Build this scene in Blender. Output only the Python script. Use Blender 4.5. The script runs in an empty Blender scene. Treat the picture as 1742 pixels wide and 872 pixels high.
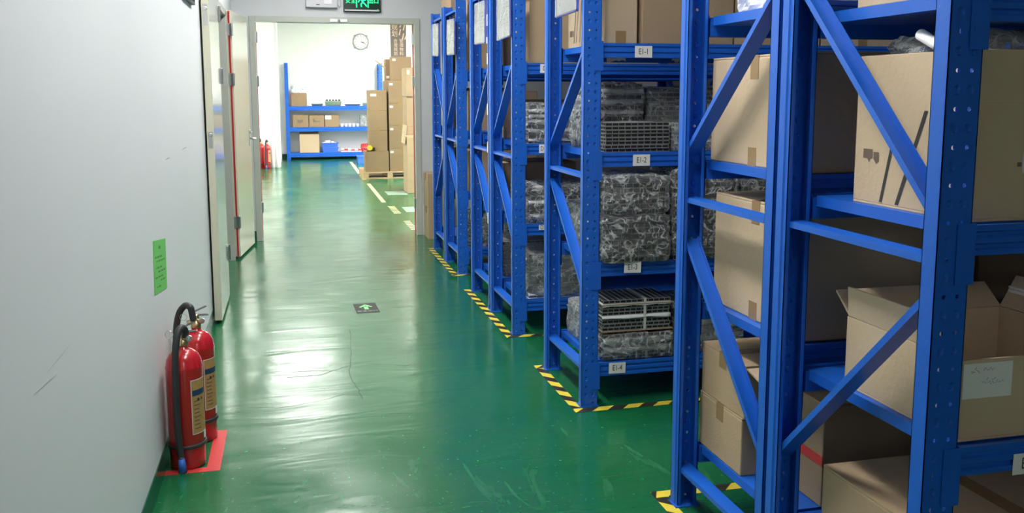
import bpy, math, random
from mathutils import Vector, Matrix, noise
random.seed(7)
S = bpy.context.scene
COL = S.collection
R = math.radians

# ------------------------------------------------------------------ camera
F_PX, CY = 1537.93, 361.03
YAW, PITCH, ROLL = .239742, .1304626, .00128076
cd = bpy.data.cameras.new('camera'); cam = bpy.data.objects.new('camera', cd); COL.objects.link(cam)
cd.sensor_fit = 'HORIZONTAL'; cd.sensor_width = 36; cd.lens = F_PX/1742*36
cd.shift_y = -(436-CY)/1742; cd.clip_start = .05; cd.clip_end = 100
fw = Vector((math.sin(YAW)*math.cos(PITCH), math.cos(YAW)*math.cos(PITCH), -math.sin(PITCH)))
rt = Vector((math.cos(YAW), -math.sin(YAW), 0)); dn = fw.cross(rt)
rt2 = rt*math.cos(ROLL)+dn*math.sin(ROLL); dn2 = -rt*math.sin(ROLL)+dn*math.cos(ROLL)
mw = Matrix((rt2, -dn2, -fw)).transposed().to_4x4(); mw.translation = (0, 0, 1.4)
cam.matrix_world = mw
S.camera = cam
# ------------------------------------------------------------------ world and exposure
w = bpy.data.worlds.new('world'); S.world = w; w.use_nodes = True
w.node_tree.nodes['Background'].inputs[0].default_value = (.7, .8, .9, 1)
w.node_tree.nodes['Background'].inputs[1].default_value = .05
S.view_settings.view_transform = 'Standard'; S.view_settings.look = 'None'
S.view_settings.exposure = 0; S.view_settings.gamma = 1; S.view_settings.use_curve_mapping = False
AISLE_LAMP = 40.0      # strength of the aisle's ceiling tubes
FAR_LAMP = 66.0        # strength of the far room's ceiling panels

# ------------------------------------------------------------------ materials
def nm(name):
    m = bpy.data.materials.new(name); m.use_nodes = True
    return m, m.node_tree, m.node_tree.nodes['Principled BSDF']
def mat(name, col, rough=.5, metal=0, var=0, scale=8, bump=0, bscale=60, spec=.5, coat=0, stretch=(1, 1, 1), emit=None, es=0):
    m, t, b = nm(name); N, L = t.nodes, t.links
    b.inputs['Base Color'].default_value = (*col, 1); b.inputs['Roughness'].default_value = rough
    b.inputs['Metallic'].default_value = metal; b.inputs['Specular IOR Level'].default_value = spec
    if coat: b.inputs['Coat Weight'].default_value = coat; b.inputs['Coat Roughness'].default_value = .1
    tc = N.new('ShaderNodeTexCoord'); mp = N.new('ShaderNodeMapping'); mp.inputs['Scale'].default_value = stretch
    L.new(tc.outputs['Object'], mp.inputs[0])
    if var:
        n = N.new('ShaderNodeTexNoise'); n.inputs['Scale'].default_value = scale; n.inputs['Detail'].default_value = 5
        L.new(mp.outputs[0], n.inputs['Vector'])
        mx = N.new('ShaderNodeMix'); mx.data_type = 'RGBA'
        mx.inputs[6].default_value = (*[c*(1-var) for c in col], 1); mx.inputs[7].default_value = (*[min(1, c*(1+var)) for c in col], 1)
        L.new(n.outputs['Fac'], mx.inputs[0]); L.new(mx.outputs[2], b.inputs['Base Color'])
    if bump:
        n = N.new('ShaderNodeTexNoise'); n.inputs['Scale'].default_value = bscale; n.inputs['Detail'].default_value = 3
        L.new(mp.outputs[0], n.inputs['Vector'])
        bp = N.new('ShaderNodeBump'); bp.inputs['Strength'].default_value = bump; bp.inputs['Distance'].default_value = .01
        L.new(n.outputs['Fac'], bp.inputs['Height']); L.new(bp.outputs[0], b.inputs['Normal'])
    if emit: b.inputs['Emission Color'].default_value = (*emit, 1); b.inputs['Emission Strength'].default_value = es
    return m
M = {}
M['wall'] = mat('wall_paint', (.70, .73, .74), .45, var=.04, scale=1.2, bump=.04, bscale=25)
M['wall_end'] = mat('end_wall_paint', (.58, .60, .62), .5, var=.03, scale=2)
M['wall_far'] = mat('far_wall_paint', (.86, .86, .83), .5, var=.02, scale=2)
M['ceiling'] = mat('ceiling_paint', (.8, .8, .8), .7)
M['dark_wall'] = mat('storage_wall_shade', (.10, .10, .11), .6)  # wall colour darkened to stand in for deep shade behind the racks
M['blue'] = mat('blue_rack_paint', (.010, .115, .56), .36, var=.10, scale=14, bump=.05, bscale=120)
M['blue_far'] = M['blue']
M['kraft'] = mat('kraft_board', (.46, .335, .21), .75, var=.07, scale=5, bump=.12, bscale=70, spec=.2, stretch=(1, 1, 3))
M['kraft2'] = mat('brown_kraft_board', (.37, .265, .17), .75, var=.08, scale=5, bump=.12, bscale=70, spec=.2)
M['kraft4'] = mat('dark_kraft_board', (.30, .205, .125), .75, var=.08, scale=5, bump=.12, bscale=70, spec=.2)
M['kraft3'] = mat('pale_kraft_board', (.56, .43, .29), .75, var=.06, scale=4, bump=.12, bscale=70, spec=.2)
M['kraft_in'] = mat('kraft_board_edge', (.62, .48, .33), .8, spec=.2)
M['tape'] = mat('brown_packing_tape', (.33, .21, .10), .25, var=.1, scale=12, bump=.15, bscale=40)
M['paper'] = mat('white_paper', (.78, .78, .76), .5, var=.03, scale=20)
M['ink'] = mat('black_ink', (.03, .03, .03), .7)
M['greyink'] = mat('grey_brown_ink', (.14, .10, .075), .8)
M['handink'] = mat('faded_writing', (.30, .33, .38), .8)
M['cream'] = mat('cream_enamel', (.56, .57, .48), .16, var=.03, scale=2, bump=.02, bscale=3, coat=.5)
M['cream_edge'] = mat('cream_enamel_edge', (.64, .62, .48), .3, var=.03, scale=4)
M['frame'] = mat('grey_green_enamel', (.46, .48, .43), .25, var=.03, scale=3)
M['redseal'] = mat('red_rubber_seal', (.42, .015, .02), .45)
M['steel'] = mat('brushed_steel', (.62, .62, .62), .28, metal=1, bump=.05, bscale=90)
M['darkmetal'] = mat('dark_metal', (.05, .05, .05), .4, metal=.6)
M['black'] = mat('black_plastic', (.018, .018, .02), .4)
M['rubber'] = mat('black_rubber', (.03, .032, .034), .55)
M['red'] = mat('red_enamel', (.47, .012, .018), .22, var=.1, scale=9, coat=.4)
M['gold'] = mat('ochre_label_print', (.44, .26, .09), .45, var=.25, scale=60)
M['navy'] = mat('navy_label_print', (.02, .05, .12), .45)
M['brass'] = mat('brass', (.70, .55, .30), .3, metal=1)
M['nozzle'] = mat('blue_plastic_nozzle', (.03, .14, .55), .4)
M['skirt'] = mat('dark_green_skirting', (.010, .095, .055), .22, var=.15, scale=6)
M['yellow'] = mat('yellow_tape', (.74, .60, .05), .45, var=.12, scale=18)
M['paleyellow'] = mat('worn_yellow_paint', (.62, .60, .30), .35, var=.3, scale=14)
M['blacktape'] = mat('black_tape', (.025, .022, .018), .42, var=.3, scale=20)
M['redtape'] = mat('red_floor_tape', (.62, .045, .045), .4, var=.12, scale=18)
M['note'] = mat('bright_green_note', (.13, .56, .10), .6, var=.06, scale=30)
M['noteink'] = mat('green_note_ink', (.07, .24, .05), .7)
M['signdark'] = mat('dark_sign_board', (.055, .058, .05), .6, spec=.15)
M['arrow'] = mat('pale_green_sticker', (.20, .62, .22), .4)
M['signbrown'] = mat('brown_wall_board', (.13, .10, .085), .6)
M['letter'] = mat('tan_letters', (.72, .50, .36), .6)
M['exitgreen'] = mat('lit_exit_green', (.0, .3, .12), .5, emit=(.01, 1.0, .30), es=2.2)
M['exitdark'] = mat('dark_exit_panel', (.005, .03, .016), .2)
M['whiteplastic'] = mat('white_plastic', (.80, .80, .82), .35)
M['greyplastic'] = mat('grey_plastic_case', (.62, .62, .66), .4)
M['bluebin'] = mat('blue_plastic_crate', (.06, .17, .72), .35)
M['wood'] = mat('pallet_wood', (.60, .42, .25), .7, var=.15, scale=10, bump=.15, bscale=50, stretch=(1, 6, 6))
M['wire'] = mat('grey_wire', (.34, .35, .35), .3, metal=.3)
M['tray'] = mat('tray_gap_shade', (.014, .015, .016), .4)  # near-black colour for the shade between the wires
M['foam'] = mat('white_foam_sheet', (.82, .83, .83), .6, var=.06, scale=25, bump=.4, bscale=35)
M['strap'] = mat('white_strap', (.60, .62, .60), .4)
M['clockface'] = mat('clock_face', (.72, .72, .70), .4)
M['clockrim'] = mat('grey_clock_rim', (.30, .31, .33), .3)
M['redprint'] = mat('red_print', (.6, .04, .05), .5)
M['lampglow'] = mat('aisle_lamp_diffuser', (.9, .9, .9), .5, emit=(1, .985, .95), es=AISLE_LAMP)
M['fardim'] = mat('far_dim_lamp_diffuser', (.9, .9, .9), .5, emit=(1, .985, .94), es=FAR_LAMP*.45)
M['farglow'] = mat('far_fill_diffuser', (.9, .9, .9), .5, emit=(1, .985, .94), es=FAR_LAMP)
M['crack'] = mat('dark_crack', (.012, .05, .028), .5)
M['scuff'] = mat('wall_scuff', (.42, .43, .42), .7)
M['purple'] = mat('blue_pocket_rim', (.10, .12, .52), .35)
M['wear'] = mat('worn_pale_floor_paint', (.26, .40, .33), .3, var=.3, scale=20)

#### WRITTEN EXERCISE
Copy nothing but the lines from the top of the data down to the line containing "R = math.radians", and leave the pictures out.

#### THE SOLUTION
Build this scene in Blender. Output only the Python script. Use Blender 4.5. The script runs in an empty Blender scene. Treat the picture as 1742 pixels wide and 872 pixels high.
import bpy, math, random
from mathutils import Vector, Matrix, noise
random.seed(7)
S = bpy.context.scene
COL = S.collection
R = math.radians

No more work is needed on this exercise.